The answer to the ignorance of the ineffable in religion is for those who believe themselves exponentially more clever than people of faith to lobby for ineffability in science. The atheists are swooning, but as Prever also notes,

 

Why is it that the atheists are allowed to freely accuse believers of cowardice and wishful thinking—of not having the guts to face the hard truth—when we believers don’t dare suggest, even ever so delicately, that when someone prefers this non-personal “fluctuation” to the God of Abraham and Moses, there may be something at work besides heroic honesty. After all, belief in a personal God is liable to cost the worshipers something in the way of interference with their sex lives, their reputations, or even their chances of tenure. There are all kinds of wishful thinking.

But even if all the atheists have hearts as pure as the driven snow and all believers are the crabbed, bigoted, fearful yahoos the atheists would like to think they are, I still insist that this updated form of atheism is a perverse and ignoble idea, and answering it does not require a Ph.D. in astrophysics. We only need to ask what kind of hard evidence could possibly be brought forth to prove it, considering that the whole idea of proof depends on the reliability of the human mind—which must be pretty much zilch if that mind is nothing but the effect of random and meaningless processes.

 

The random and meaningless processes can no longer explain where the quantum fluctuation came from than their alleged ape ancestors could explain the sun or moon. It just is, like the idea that you can believe what you want as long as it doesn’t infringe on the rights of others. And we’d be fine if that were the case, but it’s not. The New Atheism, while more religious, is less tolerant, just like its secular humanist ideological brethren who cluster under the banner of the Political Left. Denominations of the same empty faith, all equally ineffable, but certified as legitimate simply because they pretend it is based on science.

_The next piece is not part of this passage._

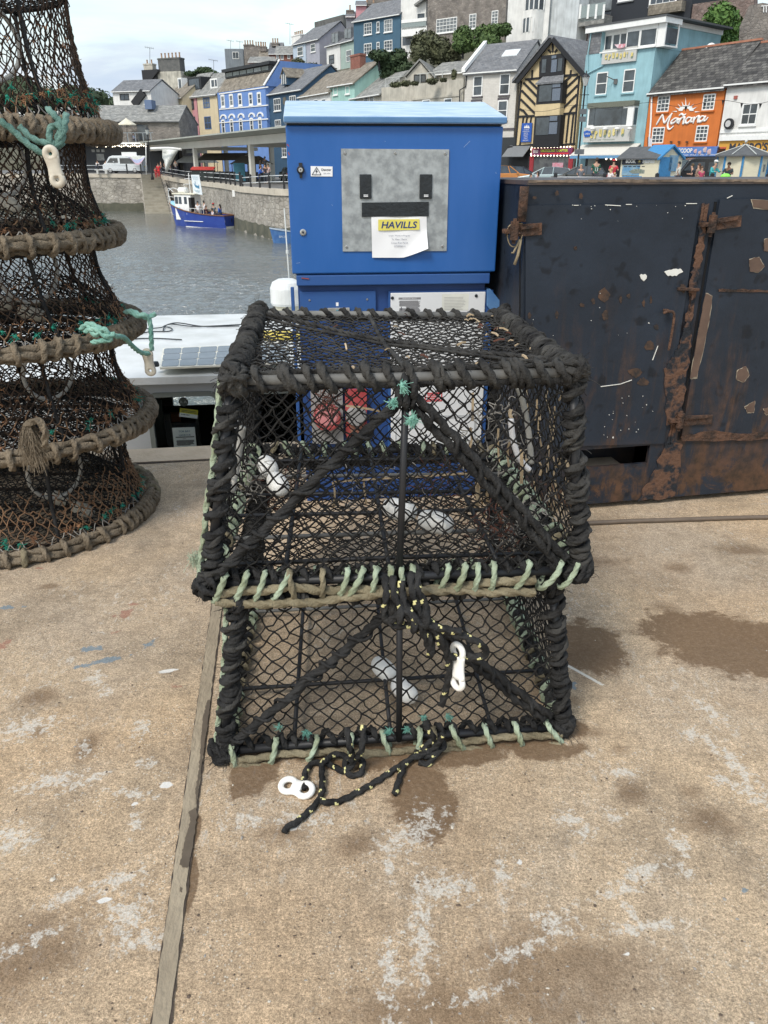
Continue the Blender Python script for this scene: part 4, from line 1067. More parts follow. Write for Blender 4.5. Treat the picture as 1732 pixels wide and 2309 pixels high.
CF.bxp(mb, 673.5, 367, 682, 376, -.008, -.001); CF.bxp(mb, 675.5, 391, 682, 401, -.006, -.001)
mb.build('lock', [M_black, M_screw], cab, smooth=False)
mb = MB(); q = CF.P(683.5, 524, -.0005); mb.lathe(q, [(.014, 0), (.013, .005), (.009, .006), (.009, .004)], 20, 0, -cn); mb.lathe(q - cn * .004, [(.005, 0), (.004, .003)], 10, 1, -cn)
mb.build('lock', [M_screw, M_ink], cab, smooth=False)
# scratches
mb = MB()
for a, b in (((668, 594), (677, 592)), ((748, 461), (750, 464)), ((868, 351 - 33), (869, 320)), ((1118, 388), (1119, 392)), ((1060, 318), (1046, 332))): CF.bar(mb, a, b, .0015, -.0006, .001)
mb.build('scratch', mat('scratch_grey', (.25, .35, .55)), door)
mb = MB()
for a, b in (((647, 325), (652, 330)), ((650, 343), (653, 350)), ((680, 627), (697, 629))): CF.bar(mb, a, b, .004, -.0006 if a[1] < 600 else .0, .003)
mb.build('rust_mark', mat('red_scrape', (.30, .06, .05)), door)
# ledge and recessed lower front
z2 = CF.uz(700, 645)[1]
mb = MB(); CF.box(mb, .014, CW - .018, z2, zb - .004, .004, DEP - .01); mb.build('ledge', M_blue2, cab, bevel=.004)
mb = MB(); CF.box(mb, .018, CW - .03, .002, z2 - .001, .045, DEP - .02); low = mb.build('lower_housing', mat('deep_blue_paint', (.010, .045, .17), .55, c2=(.016, .06, .21), scale=6), cab)
mb = MB(); CF.bxp(mb, 676, 658, 848, 706, .030, .044); CF.bxp(mb, 663, 648, 672, 1000, .03, .05); mb.build('socket_panel', M_blue2, cab, bevel=.003)
for x, y in ((698, 677), (828, 675)):
 mb = MB(); mb.lathe(CF.P(x, y, .03), [(.005, 0), (.004, .003)], 10, 0, -cn); mb.build('screw', M_screw, cab)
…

A belief system, perhaps no different than any other. After all, if there is a God, it is reasonable to ask where they came from. What is not reasonable is using scientism to deny everyone else their unexplained first origin or the belief system that sustained it. If we are truly equal under nature or nature’s god, then none of us is entitled to a monopoly on faith or its absence. And wouldn’t demanding otherwise be one of the many sins of which atheists or ‘scientismists’ accuse people of faith?

Believe what you like, just as long as it doesn’t infringe on the rights of others, which includes believing things you do not.

 

Note: The original version, as published, was unfinished. Apologies for the error, but it has since been remedied.